Using your LabView interface, input different values of power and record the output value of the number of wheel rotations. You can convert the latter into speed by measuring the diameter of the wheel. Then, type ‘ident’ in the command line of Matlab to launch a graphical user interface for system identification. Using the data collected for input power and recorded speed, you can derive the transfer function for your robot in the Laplace domain.

 

You will notice that it is possible to approximate the transfer function to a first order system.

 

Add disturbance to your system such as wind drag, road profile or friction. You might want to model the disturbance as a sinusoidal waveform.

 

Analyse the system response in LabView in order to tune the response.

Finally, write a LabView program to test your controller.

• Set both Integral and Derivative to 0
• Increase the value for Proportional controller to 0.5, 0.8, 1, 1.1, 1.3, and 1.5
• Select a suitable simulation stop time.
• Compare each simulation results and draw some conclusions.

Record the steady-state error. Has it dropped to near zero?

Record the rise time. Has it decreased to less than 0.5 second?
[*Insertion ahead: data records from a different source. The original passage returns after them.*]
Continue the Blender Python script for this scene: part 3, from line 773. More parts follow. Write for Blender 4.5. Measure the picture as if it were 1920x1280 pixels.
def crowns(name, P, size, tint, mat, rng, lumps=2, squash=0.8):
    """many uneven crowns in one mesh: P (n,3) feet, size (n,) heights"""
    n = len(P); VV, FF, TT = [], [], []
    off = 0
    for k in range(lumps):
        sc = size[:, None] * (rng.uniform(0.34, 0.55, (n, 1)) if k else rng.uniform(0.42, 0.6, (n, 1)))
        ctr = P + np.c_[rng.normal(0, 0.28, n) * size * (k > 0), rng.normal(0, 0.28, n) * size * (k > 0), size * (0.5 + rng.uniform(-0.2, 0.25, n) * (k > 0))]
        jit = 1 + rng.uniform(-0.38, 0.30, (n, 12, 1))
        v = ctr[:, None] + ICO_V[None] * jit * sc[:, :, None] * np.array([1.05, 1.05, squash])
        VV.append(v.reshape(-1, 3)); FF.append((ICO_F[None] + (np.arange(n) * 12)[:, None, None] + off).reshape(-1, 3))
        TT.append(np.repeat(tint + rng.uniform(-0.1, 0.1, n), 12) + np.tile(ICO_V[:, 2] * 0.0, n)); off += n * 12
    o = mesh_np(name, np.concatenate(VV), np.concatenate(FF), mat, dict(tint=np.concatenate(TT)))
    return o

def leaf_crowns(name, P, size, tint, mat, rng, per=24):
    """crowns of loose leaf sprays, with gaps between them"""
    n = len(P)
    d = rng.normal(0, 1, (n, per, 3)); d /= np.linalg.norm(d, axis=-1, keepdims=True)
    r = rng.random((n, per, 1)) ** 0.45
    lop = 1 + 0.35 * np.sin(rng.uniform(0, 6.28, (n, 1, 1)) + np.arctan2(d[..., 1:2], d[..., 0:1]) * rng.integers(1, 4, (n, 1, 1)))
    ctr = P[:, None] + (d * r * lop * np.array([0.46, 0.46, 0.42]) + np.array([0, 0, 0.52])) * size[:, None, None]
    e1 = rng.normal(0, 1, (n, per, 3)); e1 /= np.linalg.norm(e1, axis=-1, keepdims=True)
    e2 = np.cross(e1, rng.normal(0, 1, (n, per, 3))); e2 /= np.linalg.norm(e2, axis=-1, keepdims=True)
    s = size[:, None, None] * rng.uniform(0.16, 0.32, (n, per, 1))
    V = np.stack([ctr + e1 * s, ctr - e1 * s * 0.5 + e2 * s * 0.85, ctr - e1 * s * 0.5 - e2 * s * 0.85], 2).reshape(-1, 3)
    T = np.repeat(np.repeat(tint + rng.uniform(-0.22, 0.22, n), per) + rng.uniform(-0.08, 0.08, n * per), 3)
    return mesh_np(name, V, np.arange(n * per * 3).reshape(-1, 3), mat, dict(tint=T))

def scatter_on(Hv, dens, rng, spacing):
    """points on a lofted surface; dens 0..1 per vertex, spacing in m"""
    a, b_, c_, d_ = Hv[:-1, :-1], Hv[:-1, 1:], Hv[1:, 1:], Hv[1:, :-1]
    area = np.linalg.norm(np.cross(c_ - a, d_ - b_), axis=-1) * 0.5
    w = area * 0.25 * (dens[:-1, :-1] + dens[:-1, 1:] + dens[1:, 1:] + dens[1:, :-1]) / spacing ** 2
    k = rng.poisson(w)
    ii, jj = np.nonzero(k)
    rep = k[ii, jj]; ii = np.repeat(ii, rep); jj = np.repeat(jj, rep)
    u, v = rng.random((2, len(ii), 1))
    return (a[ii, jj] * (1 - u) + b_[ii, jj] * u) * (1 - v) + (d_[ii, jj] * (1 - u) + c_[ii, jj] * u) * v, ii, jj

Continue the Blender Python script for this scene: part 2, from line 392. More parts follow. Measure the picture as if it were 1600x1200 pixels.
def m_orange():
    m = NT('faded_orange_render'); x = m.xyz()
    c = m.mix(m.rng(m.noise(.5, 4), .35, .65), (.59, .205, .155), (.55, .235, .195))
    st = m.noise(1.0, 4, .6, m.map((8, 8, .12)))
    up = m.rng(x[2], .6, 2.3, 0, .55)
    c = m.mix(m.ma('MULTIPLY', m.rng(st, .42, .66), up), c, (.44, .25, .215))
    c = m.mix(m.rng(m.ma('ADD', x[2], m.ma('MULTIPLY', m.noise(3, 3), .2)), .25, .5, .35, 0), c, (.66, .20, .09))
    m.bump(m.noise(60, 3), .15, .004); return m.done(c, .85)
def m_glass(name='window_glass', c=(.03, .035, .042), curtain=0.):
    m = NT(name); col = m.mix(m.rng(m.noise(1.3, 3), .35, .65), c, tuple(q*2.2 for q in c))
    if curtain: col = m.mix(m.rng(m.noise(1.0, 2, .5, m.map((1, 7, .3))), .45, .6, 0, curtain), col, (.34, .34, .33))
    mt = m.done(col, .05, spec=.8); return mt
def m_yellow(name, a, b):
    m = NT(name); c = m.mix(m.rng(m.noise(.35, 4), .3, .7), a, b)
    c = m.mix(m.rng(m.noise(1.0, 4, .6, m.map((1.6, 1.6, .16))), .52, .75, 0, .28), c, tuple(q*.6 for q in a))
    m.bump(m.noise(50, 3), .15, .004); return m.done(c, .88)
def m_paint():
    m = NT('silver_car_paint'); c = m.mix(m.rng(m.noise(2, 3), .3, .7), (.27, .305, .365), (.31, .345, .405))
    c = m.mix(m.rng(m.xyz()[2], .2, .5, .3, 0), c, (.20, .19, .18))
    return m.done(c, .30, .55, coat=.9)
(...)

And for what values of K_p?

 

Check whether this response is realistic i.e. a real cruise control system generally cannot change the speed of the vehicle from 0 to 10m/s in less than 0.5 second.

• Adjust the gain (K_p) to give a reasonable rise time and add an integral controller to eliminate the steady-state error.
• Change both K_p and K_i and see what happens to the response. When you adjust the integral gain K_i, start with a small value since a large K_i can destabilise the response. (K_i =0.001, 0.002, 0.003, 0.004).
• Then you need to adjust both the proportional gain K_p and the integral gain K_i to obtain the desired response. Record the values of K_p and K_i that can meet all the design criteria.

 

 

Write the PID-feedback control LabVIEW program as described above.

 

Check whether your system can stabilise speed to within 1%. What are the optimal PID parameters that you have found? Can you choose PID parameters to both reach the set speed quickly and also maintain the speed within good accuracy once the system has reached the set speed? Can you control the speed of small steps?